Copy down all of the data underneath, exactly as shown.

# Supplied data:
┌──

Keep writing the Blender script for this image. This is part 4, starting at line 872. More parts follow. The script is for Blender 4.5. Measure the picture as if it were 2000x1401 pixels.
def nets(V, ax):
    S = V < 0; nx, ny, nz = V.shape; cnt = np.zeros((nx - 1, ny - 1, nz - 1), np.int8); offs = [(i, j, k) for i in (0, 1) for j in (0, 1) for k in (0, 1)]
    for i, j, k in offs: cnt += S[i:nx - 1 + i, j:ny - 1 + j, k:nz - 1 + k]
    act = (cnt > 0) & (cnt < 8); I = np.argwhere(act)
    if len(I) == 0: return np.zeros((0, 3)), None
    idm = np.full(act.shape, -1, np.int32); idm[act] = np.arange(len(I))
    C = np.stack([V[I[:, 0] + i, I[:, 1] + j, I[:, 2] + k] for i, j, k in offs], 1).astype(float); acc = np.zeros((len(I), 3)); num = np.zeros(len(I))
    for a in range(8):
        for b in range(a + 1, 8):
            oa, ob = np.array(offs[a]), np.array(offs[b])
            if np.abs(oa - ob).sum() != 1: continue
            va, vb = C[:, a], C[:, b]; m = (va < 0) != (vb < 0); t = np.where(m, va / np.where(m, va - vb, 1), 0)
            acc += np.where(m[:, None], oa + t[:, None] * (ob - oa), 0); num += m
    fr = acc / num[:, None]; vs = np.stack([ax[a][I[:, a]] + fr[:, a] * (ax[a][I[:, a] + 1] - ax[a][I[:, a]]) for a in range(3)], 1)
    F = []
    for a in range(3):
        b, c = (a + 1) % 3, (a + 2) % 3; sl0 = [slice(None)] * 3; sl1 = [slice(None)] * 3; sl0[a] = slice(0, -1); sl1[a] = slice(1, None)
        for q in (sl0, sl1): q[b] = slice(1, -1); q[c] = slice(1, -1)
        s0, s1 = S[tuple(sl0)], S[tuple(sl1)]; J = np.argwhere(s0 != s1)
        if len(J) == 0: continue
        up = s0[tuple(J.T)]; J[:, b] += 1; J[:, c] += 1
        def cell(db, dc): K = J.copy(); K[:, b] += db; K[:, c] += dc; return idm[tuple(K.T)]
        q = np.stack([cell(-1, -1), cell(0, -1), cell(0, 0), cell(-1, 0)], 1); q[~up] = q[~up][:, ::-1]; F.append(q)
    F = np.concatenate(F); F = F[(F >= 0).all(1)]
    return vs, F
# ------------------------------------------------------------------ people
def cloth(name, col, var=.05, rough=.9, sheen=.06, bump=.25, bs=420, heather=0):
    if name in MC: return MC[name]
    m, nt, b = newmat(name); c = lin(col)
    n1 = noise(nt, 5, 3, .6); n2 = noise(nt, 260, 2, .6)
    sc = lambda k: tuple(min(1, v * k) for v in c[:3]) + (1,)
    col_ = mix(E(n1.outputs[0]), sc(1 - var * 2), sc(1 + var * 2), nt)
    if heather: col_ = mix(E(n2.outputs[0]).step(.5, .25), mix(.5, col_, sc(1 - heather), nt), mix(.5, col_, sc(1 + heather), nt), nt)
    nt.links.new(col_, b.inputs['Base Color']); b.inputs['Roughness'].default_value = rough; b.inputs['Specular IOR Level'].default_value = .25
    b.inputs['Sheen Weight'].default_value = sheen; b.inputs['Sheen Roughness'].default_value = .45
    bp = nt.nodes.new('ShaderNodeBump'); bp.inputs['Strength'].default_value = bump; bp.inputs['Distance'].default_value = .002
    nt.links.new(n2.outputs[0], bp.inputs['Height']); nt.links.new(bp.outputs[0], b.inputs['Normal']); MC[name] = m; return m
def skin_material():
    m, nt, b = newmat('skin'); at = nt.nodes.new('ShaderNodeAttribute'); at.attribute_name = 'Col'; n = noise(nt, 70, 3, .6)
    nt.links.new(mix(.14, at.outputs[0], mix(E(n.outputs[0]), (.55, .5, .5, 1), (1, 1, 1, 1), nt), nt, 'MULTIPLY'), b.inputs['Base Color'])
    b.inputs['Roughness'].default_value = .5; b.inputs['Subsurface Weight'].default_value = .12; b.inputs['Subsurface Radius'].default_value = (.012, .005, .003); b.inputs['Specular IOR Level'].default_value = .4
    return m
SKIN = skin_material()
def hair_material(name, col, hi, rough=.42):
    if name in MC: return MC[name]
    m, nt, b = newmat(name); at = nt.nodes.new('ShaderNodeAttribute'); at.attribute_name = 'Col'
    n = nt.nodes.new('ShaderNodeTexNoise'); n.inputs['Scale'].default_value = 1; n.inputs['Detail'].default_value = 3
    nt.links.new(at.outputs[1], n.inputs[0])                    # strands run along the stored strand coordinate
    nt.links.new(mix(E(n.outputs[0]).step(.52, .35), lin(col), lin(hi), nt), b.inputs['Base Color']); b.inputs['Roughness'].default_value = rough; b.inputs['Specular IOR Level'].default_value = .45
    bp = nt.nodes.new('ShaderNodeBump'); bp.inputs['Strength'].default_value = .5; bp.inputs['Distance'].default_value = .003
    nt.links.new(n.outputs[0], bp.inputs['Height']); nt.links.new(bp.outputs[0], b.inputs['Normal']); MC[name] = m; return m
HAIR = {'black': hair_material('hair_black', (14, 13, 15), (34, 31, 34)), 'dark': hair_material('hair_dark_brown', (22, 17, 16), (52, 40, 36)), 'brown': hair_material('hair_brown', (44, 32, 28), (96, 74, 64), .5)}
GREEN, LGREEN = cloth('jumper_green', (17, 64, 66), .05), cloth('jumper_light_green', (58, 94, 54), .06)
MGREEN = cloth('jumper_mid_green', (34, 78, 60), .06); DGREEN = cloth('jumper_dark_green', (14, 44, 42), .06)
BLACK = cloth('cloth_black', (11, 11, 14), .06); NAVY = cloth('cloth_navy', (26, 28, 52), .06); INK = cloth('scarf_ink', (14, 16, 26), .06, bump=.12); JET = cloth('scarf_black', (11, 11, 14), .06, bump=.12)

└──

# Exercise solution:
Keep writing the Blender script for this image. This is part 4, starting at line 872. More parts follow. The script is for Blender 4.5. Measure the picture as if it were 2000x1401 pixels.
def nets(V, ax):
    S = V < 0; nx, ny, nz = V.shape; cnt = np.zeros((nx - 1, ny - 1, nz - 1), np.int8); offs = [(i, j, k) for i in (0, 1) for j in (0, 1) for k in (0, 1)]
    for i, j, k in offs: cnt += S[i:nx - 1 + i, j:ny - 1 + j, k:nz - 1 + k]
    act = (cnt > 0) & (cnt < 8); I = np.argwhere(act)
    if len(I) == 0: return np.zeros((0, 3)), None
    idm = np.full(act.shape, -1, np.int32); idm[act] = np.arange(len(I))
    C = np.stack([V[I[:, 0] + i, I[:, 1] + j, I[:, 2] + k] for i, j, k in offs], 1).astype(float); acc = np.zeros((len(I), 3)); num = np.zeros(len(I))
    for a in range(8):
        for b in range(a + 1, 8):
            oa, ob = np.array(offs[a]), np.array(offs[b])
            if np.abs(oa - ob).sum() != 1: continue
            va, vb = C[:, a], C[:, b]; m = (va < 0) != (vb < 0); t = np.where(m, va / np.where(m, va - vb, 1), 0)
            acc += np.where(m[:, None], oa + t[:, None] * (ob - oa), 0); num += m
    fr = acc / num[:, None]; vs = np.stack([ax[a][I[:, a]] + fr[:, a] * (ax[a][I[:, a] + 1] - ax[a][I[:, a]]) for a in range(3)], 1)
    F = []
    for a in range(3):
        b, c = (a + 1) % 3, (a + 2) % 3; sl0 = [slice(None)] * 3; sl1 = [slice(None)] * 3; sl0[a] = slice(0, -1); sl1[a] = slice(1, None)
        for q in (sl0, sl1): q[b] = slice(1, -1); q[c] = slice(1, -1)
        s0, s1 = S[tuple(sl0)], S[tuple(sl1)]; J = np.argwhere(s0 != s1)
        if len(J) == 0: continue
        up = s0[tuple(J.T)]; J[:, b] += 1; J[:, c] += 1
        def cell(db, dc): K = J.copy(); K[:, b] += db; K[:, c] += dc; return idm[tuple(K.T)]
        q = np.stack([cell(-1, -1), cell(0, -1), cell(0, 0), cell(-1, 0)], 1); q[~up] = q[~up][:, ::-1]; F.append(q)
    F = np.concatenate(F); F = F[(F >= 0).all(1)]
    return vs, F
# ------------------------------------------------------------------ people
def cloth(name, col, var=.05, rough=.9, sheen=.06, bump=.25, bs=420, heather=0):
    if name in MC: return MC[name]
    m, nt, b = newmat(name); c = lin(col)
    n1 = noise(nt, 5, 3, .6); n2 = noise(nt, 260, 2, .6)
    sc = lambda k: tuple(min(1, v * k) for v in c[:3]) + (1,)
    col_ = mix(E(n1.outputs[0]), sc(1 - var * 2), sc(1 + var * 2), nt)
    if heather: col_ = mix(E(n2.outputs[0]).step(.5, .25), mix(.5, col_, sc(1 - heather), nt), mix(.5, col_, sc(1 + heather), nt), nt)
    nt.links.new(col_, b.inputs['Base Color']); b.inputs['Roughness'].default_value = rough; b.inputs['Specular IOR Level'].default_value = .25
    b.inputs['Sheen Weight'].default_value = sheen; b.inputs['Sheen Roughness'].default_value = .45
    bp = nt.nodes.new('ShaderNodeBump'); bp.inputs['Strength'].default_value = bump; bp.inputs['Distance'].default_value = .002
    nt.links.new(n2.outputs[0], bp.inputs['Height']); nt.links.new(bp.outputs[0], b.inputs['Normal']); MC[name] = m; return m
def skin_material():
    m, nt, b = newmat('skin'); at = nt.nodes.new('ShaderNodeAttribute'); at.attribute_name = 'Col'; n = noise(nt, 70, 3, .6)
    nt.links.new(mix(.14, at.outputs[0], mix(E(n.outputs[0]), (.55, .5, .5, 1), (1, 1, 1, 1), nt), nt, 'MULTIPLY'), b.inputs['Base Color'])
    b.inputs['Roughness'].default_value = .5; b.inputs['Subsurface Weight'].default_value = .12; b.inputs['Subsurface Radius'].default_value = (.012, .005, .003); b.inputs['Specular IOR Level'].default_value = .4
    return m
SKIN = skin_material()
def hair_material(name, col, hi, rough=.42):
    if name in MC: return MC[name]
    m, nt, b = newmat(name); at = nt.nodes.new('ShaderNodeAttribute'); at.attribute_name = 'Col'
    n = nt.nodes.new('ShaderNodeTexNoise'); n.inputs['Scale'].default_value = 1; n.inputs['Detail'].default_value = 3
    nt.links.new(at.outputs[1], n.inputs[0])                    # strands run along the stored strand coordinate
    nt.links.new(mix(E(n.outputs[0]).step(.52, .35), lin(col), lin(hi), nt), b.inputs['Base Color']); b.inputs['Roughness'].default_value = rough; b.inputs['Specular IOR Level'].default_value = .45
    bp = nt.nodes.new('ShaderNodeBump'); bp.inputs['Strength'].default_value = .5; bp.inputs['Distance'].default_value = .003
    nt.links.new(n.outputs[0], bp.inputs['Height']); nt.links.new(bp.outputs[0], b.inputs['Normal']); MC[name] = m; return m
HAIR = {'black': hair_material('hair_black', (14, 13, 15), (34, 31, 34)), 'dark': hair_material('hair_dark_brown', (22, 17, 16), (52, 40, 36)), 'brown': hair_material('hair_brown', (44, 32, 28), (96, 74, 64), .5)}
GREEN, LGREEN = cloth('jumper_green', (17, 64, 66), .05), cloth('jumper_light_green', (58, 94, 54), .06)
MGREEN = cloth('jumper_mid_green', (34, 78, 60), .06); DGREEN = cloth('jumper_dark_green', (14, 44, 42), .06)
BLACK = cloth('cloth_black', (11, 11, 14), .06); NAVY = cloth('cloth_navy', (26, 28, 52), .06); INK = cloth('scarf_ink', (14, 16, 26), .06, bump=.12); JET = cloth('scarf_black', (11, 11, 14), .06, bump=.12)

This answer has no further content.